A fair die is tossed and the number facing up is noted. If the probability of getting at least one ‘six’ is to exceed 0.9, how many times should the die be tossed.
The geometric distribution gives the probability of getting a success at the xth trial:
P(X=x)=Px(x)=(1-p)^(x-1)p
The probability of getting the first success in n trials is therefore the sum of the above, or
P(n)=Σ(1-p)^(n-1)p
=pΣ(1-p)^(n-1) (geom seq.)
=p(1-(1-p)^n)/p
=1-(1-p)^n
So
P(1)=1/6
P(2)=11/36
...
P(5)=4651/7776=0.598
P(10)=50700551/60466176=0.838
P(13)=11839990891/13060694016=0.906
P(15)=439667406451/470184984576=0.939
...
it really make me confusing what you are mention, how could i describe what you did
If you have not done the geometric distribution at school, you need to read up about it before.
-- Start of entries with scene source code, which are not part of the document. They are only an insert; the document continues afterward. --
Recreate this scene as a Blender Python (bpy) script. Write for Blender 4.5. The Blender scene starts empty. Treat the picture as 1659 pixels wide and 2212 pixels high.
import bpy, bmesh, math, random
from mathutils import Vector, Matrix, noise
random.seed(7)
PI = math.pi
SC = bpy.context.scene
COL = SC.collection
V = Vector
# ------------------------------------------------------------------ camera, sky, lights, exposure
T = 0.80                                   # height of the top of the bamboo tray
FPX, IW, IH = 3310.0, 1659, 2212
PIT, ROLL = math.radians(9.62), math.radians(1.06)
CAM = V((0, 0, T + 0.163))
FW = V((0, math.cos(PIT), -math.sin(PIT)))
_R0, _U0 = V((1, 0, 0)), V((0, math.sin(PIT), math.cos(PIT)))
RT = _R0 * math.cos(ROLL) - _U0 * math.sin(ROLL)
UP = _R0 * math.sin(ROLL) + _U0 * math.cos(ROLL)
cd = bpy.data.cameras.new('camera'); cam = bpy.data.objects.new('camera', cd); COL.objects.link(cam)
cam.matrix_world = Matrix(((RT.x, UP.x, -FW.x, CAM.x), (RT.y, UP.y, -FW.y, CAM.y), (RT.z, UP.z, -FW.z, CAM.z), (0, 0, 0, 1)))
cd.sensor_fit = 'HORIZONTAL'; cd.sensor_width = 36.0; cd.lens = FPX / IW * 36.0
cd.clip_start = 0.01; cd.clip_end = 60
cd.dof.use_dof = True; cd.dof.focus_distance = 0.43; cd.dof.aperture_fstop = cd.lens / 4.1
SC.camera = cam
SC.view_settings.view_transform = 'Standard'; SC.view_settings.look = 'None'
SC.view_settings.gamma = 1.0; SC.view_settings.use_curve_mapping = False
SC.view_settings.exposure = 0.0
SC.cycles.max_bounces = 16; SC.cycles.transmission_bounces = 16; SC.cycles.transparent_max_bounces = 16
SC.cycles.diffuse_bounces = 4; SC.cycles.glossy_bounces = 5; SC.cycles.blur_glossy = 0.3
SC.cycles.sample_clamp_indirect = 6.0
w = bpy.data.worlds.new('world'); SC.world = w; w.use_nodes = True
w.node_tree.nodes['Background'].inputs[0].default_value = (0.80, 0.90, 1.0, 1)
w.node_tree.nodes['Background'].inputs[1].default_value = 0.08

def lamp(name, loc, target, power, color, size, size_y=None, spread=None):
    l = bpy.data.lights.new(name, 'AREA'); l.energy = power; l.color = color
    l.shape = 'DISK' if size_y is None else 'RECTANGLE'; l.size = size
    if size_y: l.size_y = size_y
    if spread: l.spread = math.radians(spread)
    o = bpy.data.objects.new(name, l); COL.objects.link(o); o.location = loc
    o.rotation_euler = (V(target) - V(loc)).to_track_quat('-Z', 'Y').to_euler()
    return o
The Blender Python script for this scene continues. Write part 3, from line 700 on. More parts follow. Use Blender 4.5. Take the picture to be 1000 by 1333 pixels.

I agree that it is not obvious if you have not done the distribution before, or if you have not done summation of geometric series before.
In my calculations above,
P(1) is the probability of obtaining at least one favourable outcome with one trial (throw of die)
P(2) is the probability of obtaining at least one favourable outcome (throwing a six) with 2 trials.
...
P(n) is the probability of obtaining at least one favourable outcome with n throws of the die.
It turns out that with 13 throws, the probability of getting at least "six" once is 0.9, as shown above.
To find out how many times the die should be tossed, we need to calculate the probability of not getting a 'six' on a single toss and then calculate how many tosses would exceed a probability of 0.9 for at least one 'six'. Let's break down the problem step by step:
Step 1: Calculate the probability of not getting a 'six' on a single toss.
A fair die has six equally likely outcomes: numbers 1, 2, 3, 4, 5, and 6. The probability of not getting a 'six' on a single toss is given by:
P(not 'six') = 5/6
Step 2: Calculate the probability of not getting a 'six' in multiple tosses.
If we toss the die multiple times, the probability of not getting a 'six' in all the tosses is given by multiplying the probabilities of not getting a 'six' in each individual toss. So, for n tosses, the probability of not getting a 'six' in any of them is:
P(not getting a 'six' in n tosses) = (5/6)^n
Step 3: Calculate the probability of getting at least one 'six' in multiple tosses.
Since we want the probability of getting at least one 'six' to exceed 0.9, we can subtract the probability of not getting any 'six' from 1:
P(at least one 'six' in n tosses) = 1 - P(not getting a 'six' in n tosses)
Step 4: Set up an inequality and solve for n.
We want the probability of getting at least one 'six' to exceed 0.9. So, we have:
1 - P(not getting a 'six' in n tosses) > 0.9
Simplifying, we get:
P(not getting a 'six' in n tosses) < 0.1
Substituting the formula from Step 2, we have:
(5/6)^n < 0.1
Now, to solve for n, we can take the logarithm of both sides. Assuming base 10 logarithm:
log((5/6)^n) < log(0.1)
n * log(5/6) < log(0.1)
n > log(0.1) / log(5/6)
Using a calculator, we can evaluate the right-hand side of the inequality to get the minimum value for n:
n > log(0.1) / log(5/6)
n > -1 / log(5/6)
n > approximately 12.95
Therefore, the die should be tossed at least 13 times to ensure that the probability of getting at least one 'six' exceeds 0.9.